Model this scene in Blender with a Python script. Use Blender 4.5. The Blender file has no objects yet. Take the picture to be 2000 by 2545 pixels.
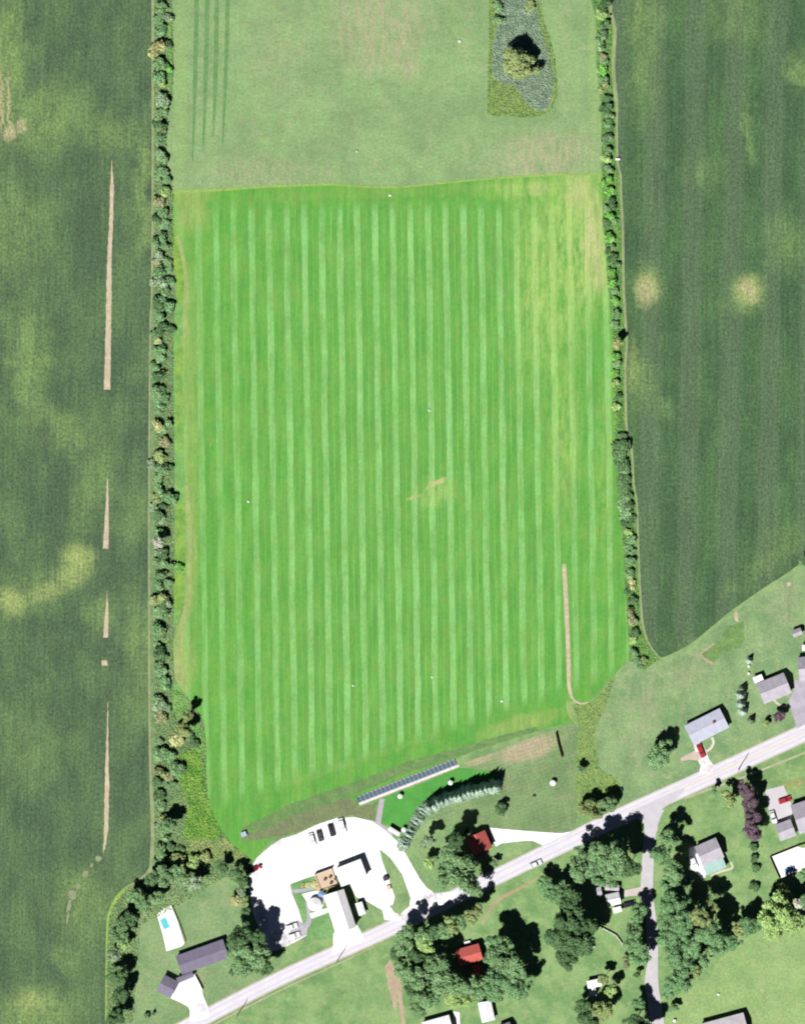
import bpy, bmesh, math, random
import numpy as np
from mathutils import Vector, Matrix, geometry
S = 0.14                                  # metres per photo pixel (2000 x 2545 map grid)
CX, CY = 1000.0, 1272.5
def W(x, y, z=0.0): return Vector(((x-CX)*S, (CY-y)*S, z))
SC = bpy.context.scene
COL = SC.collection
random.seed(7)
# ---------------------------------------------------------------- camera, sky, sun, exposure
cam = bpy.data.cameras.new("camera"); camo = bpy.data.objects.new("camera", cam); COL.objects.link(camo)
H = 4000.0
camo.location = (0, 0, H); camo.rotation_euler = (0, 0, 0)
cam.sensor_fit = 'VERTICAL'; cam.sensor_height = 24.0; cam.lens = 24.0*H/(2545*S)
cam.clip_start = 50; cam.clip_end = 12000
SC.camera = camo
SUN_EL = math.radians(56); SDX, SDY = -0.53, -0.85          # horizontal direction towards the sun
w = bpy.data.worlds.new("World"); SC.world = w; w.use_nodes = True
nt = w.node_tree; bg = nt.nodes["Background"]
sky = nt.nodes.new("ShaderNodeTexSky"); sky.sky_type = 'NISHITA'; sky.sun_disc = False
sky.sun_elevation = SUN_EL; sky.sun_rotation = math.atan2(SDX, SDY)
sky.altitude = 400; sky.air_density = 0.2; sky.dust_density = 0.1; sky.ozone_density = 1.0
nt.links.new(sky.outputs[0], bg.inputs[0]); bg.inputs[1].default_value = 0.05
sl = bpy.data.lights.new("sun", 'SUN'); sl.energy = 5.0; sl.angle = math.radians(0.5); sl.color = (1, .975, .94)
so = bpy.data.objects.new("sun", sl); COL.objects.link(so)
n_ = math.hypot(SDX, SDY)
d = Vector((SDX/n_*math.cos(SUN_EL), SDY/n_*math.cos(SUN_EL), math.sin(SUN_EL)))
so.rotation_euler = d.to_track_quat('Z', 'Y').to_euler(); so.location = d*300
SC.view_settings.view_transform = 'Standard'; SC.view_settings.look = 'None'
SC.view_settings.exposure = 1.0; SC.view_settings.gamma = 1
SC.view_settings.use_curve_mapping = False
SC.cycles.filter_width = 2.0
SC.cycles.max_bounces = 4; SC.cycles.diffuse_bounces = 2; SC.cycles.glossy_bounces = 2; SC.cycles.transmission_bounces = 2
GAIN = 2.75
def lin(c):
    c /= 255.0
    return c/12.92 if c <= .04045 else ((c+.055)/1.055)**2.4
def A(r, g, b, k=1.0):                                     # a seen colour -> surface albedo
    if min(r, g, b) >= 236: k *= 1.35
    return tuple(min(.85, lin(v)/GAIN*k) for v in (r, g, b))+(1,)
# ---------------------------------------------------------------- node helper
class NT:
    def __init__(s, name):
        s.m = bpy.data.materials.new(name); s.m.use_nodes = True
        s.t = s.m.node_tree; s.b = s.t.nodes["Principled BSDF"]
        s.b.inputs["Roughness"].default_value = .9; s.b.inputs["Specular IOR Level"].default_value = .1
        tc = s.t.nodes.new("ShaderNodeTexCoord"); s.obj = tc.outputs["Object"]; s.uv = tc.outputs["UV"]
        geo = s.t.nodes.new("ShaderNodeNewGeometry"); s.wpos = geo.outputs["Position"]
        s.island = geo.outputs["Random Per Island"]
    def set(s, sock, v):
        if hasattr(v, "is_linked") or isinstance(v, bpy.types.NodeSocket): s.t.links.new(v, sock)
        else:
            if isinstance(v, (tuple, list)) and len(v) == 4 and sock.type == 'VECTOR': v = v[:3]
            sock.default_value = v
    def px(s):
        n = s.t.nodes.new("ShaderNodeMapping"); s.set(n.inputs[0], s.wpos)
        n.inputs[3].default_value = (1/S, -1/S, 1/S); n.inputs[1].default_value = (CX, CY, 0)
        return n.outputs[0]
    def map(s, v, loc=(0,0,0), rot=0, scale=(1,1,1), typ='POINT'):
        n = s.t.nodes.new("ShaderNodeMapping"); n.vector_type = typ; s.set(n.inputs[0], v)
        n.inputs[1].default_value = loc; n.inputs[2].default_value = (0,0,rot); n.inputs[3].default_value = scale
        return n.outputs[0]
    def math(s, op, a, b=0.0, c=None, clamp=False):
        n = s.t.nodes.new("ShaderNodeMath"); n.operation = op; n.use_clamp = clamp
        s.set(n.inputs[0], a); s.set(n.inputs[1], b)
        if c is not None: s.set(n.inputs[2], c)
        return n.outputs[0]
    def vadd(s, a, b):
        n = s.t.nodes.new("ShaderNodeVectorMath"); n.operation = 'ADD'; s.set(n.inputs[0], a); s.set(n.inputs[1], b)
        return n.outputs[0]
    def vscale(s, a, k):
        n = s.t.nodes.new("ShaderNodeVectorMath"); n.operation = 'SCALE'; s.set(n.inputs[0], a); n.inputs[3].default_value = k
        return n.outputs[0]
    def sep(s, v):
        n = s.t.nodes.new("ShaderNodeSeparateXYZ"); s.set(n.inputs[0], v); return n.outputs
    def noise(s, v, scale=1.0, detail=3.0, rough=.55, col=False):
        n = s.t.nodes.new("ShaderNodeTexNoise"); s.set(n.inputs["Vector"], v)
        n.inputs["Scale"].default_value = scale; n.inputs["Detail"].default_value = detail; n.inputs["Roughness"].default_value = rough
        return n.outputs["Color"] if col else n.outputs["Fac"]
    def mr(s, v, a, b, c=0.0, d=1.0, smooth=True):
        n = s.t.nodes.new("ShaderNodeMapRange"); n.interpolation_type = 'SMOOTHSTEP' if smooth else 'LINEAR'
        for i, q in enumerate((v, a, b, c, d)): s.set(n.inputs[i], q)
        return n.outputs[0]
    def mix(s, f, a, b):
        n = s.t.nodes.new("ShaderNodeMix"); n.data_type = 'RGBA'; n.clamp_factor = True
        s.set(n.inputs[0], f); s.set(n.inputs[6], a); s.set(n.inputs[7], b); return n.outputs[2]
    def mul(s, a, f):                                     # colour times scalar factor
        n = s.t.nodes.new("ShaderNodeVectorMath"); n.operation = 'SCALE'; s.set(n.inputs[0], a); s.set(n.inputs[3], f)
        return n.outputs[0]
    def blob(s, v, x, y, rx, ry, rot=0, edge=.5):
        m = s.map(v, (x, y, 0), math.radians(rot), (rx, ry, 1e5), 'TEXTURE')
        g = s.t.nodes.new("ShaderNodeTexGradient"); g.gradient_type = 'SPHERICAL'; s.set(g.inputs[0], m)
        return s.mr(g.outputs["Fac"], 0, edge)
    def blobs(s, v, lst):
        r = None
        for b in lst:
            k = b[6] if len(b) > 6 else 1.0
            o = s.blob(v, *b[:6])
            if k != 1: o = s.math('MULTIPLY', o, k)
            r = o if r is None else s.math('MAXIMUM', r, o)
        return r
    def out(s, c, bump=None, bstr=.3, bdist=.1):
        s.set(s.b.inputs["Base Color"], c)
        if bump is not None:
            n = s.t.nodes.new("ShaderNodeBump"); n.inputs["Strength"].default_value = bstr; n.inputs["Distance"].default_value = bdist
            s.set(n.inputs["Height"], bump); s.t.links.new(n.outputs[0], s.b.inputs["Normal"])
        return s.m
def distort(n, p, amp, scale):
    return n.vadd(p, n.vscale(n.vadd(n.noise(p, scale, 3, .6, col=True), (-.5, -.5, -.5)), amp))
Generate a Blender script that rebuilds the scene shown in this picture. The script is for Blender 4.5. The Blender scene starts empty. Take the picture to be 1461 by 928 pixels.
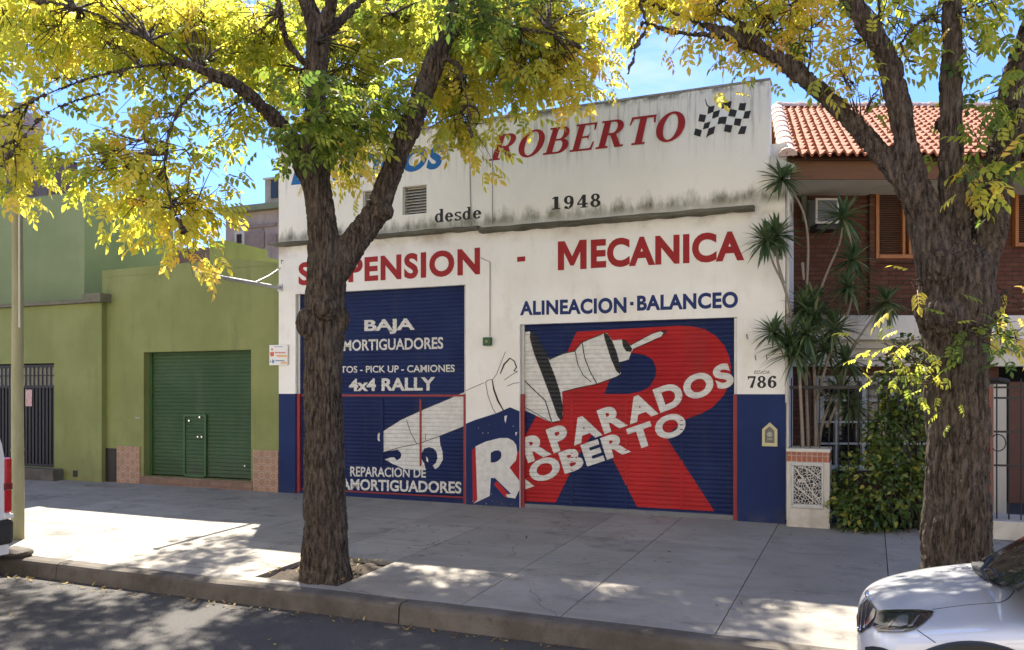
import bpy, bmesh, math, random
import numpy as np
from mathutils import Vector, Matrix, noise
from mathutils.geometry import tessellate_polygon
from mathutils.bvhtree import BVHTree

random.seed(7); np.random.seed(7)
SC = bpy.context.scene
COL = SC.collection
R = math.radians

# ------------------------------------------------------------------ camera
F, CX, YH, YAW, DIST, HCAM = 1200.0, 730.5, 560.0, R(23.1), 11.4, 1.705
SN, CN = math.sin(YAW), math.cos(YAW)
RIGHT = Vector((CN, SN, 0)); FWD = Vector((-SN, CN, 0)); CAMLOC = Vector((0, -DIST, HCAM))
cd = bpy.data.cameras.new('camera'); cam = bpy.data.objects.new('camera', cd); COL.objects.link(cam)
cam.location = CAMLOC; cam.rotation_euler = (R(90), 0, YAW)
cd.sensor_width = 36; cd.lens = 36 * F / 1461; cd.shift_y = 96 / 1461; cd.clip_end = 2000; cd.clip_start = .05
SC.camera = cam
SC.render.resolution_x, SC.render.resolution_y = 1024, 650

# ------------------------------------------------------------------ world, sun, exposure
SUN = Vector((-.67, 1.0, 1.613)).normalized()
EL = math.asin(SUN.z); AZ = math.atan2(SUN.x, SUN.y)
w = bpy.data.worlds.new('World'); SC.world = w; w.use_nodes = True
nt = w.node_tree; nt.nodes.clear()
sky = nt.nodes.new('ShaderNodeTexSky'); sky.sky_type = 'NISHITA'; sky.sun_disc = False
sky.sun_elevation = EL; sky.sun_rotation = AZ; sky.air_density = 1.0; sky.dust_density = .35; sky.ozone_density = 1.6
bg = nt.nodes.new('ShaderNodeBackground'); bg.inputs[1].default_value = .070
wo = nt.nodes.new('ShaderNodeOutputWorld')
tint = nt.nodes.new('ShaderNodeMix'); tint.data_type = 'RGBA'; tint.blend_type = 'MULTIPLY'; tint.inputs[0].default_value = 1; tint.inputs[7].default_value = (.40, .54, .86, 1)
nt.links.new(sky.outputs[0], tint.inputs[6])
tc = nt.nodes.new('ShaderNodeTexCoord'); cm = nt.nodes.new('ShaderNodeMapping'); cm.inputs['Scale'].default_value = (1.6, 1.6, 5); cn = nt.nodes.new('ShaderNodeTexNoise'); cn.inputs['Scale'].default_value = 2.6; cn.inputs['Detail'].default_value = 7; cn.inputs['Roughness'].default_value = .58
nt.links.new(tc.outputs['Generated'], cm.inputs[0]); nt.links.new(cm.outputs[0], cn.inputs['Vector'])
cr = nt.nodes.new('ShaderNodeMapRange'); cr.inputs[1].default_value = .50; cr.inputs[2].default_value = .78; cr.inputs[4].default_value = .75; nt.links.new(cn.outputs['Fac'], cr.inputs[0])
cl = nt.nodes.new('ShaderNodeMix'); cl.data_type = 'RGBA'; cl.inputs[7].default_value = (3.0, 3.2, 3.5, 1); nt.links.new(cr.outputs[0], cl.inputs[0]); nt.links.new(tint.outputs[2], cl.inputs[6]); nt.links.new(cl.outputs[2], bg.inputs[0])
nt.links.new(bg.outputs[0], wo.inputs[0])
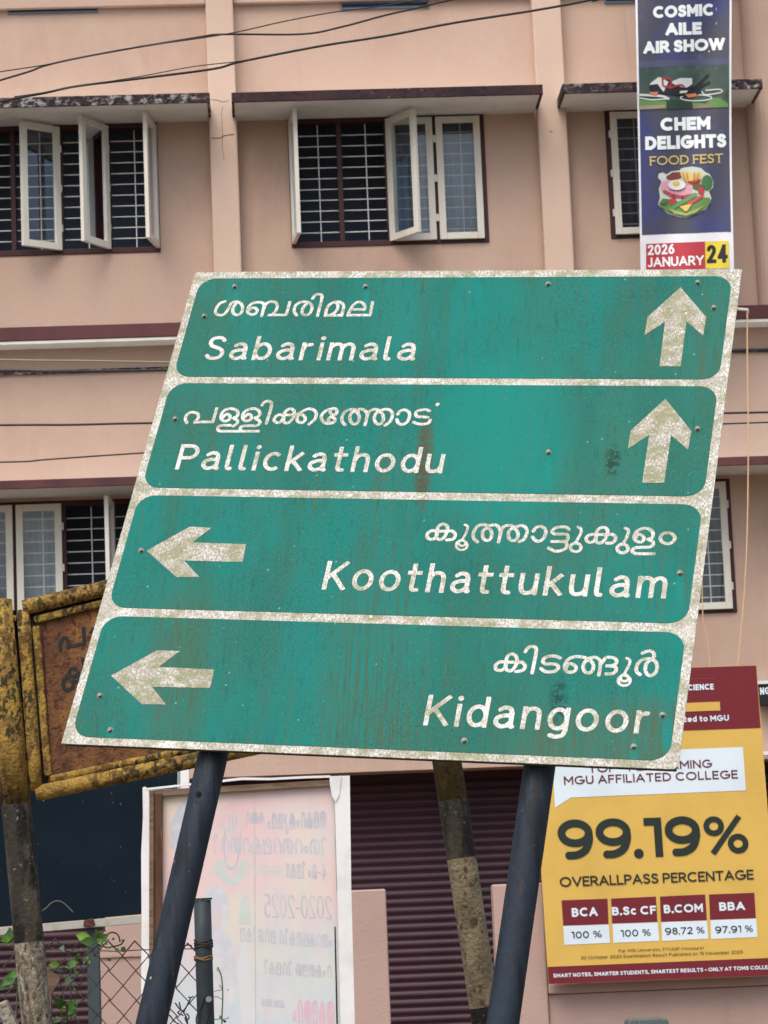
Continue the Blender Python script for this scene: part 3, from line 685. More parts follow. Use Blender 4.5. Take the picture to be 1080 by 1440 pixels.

----------

## Exercise brief
Without the pictures, give again exactly the lines above starting at the line containing "Generate a Blender" and ending at the line containing "R = math.radians".

## Full response
Generate a Blender script that rebuilds the scene shown in this picture. The script is for Blender 4.5. The Blender scene starts empty. Take the picture to be 1461 by 928 pixels.
import bpy, bmesh, math, random
import numpy as np
from mathutils import Vector, Matrix, noise
from mathutils.geometry import tessellate_polygon
from mathutils.bvhtree import BVHTree

random.seed(7); np.random.seed(7)
SC = bpy.context.scene
COL = SC.collection
R = math.radians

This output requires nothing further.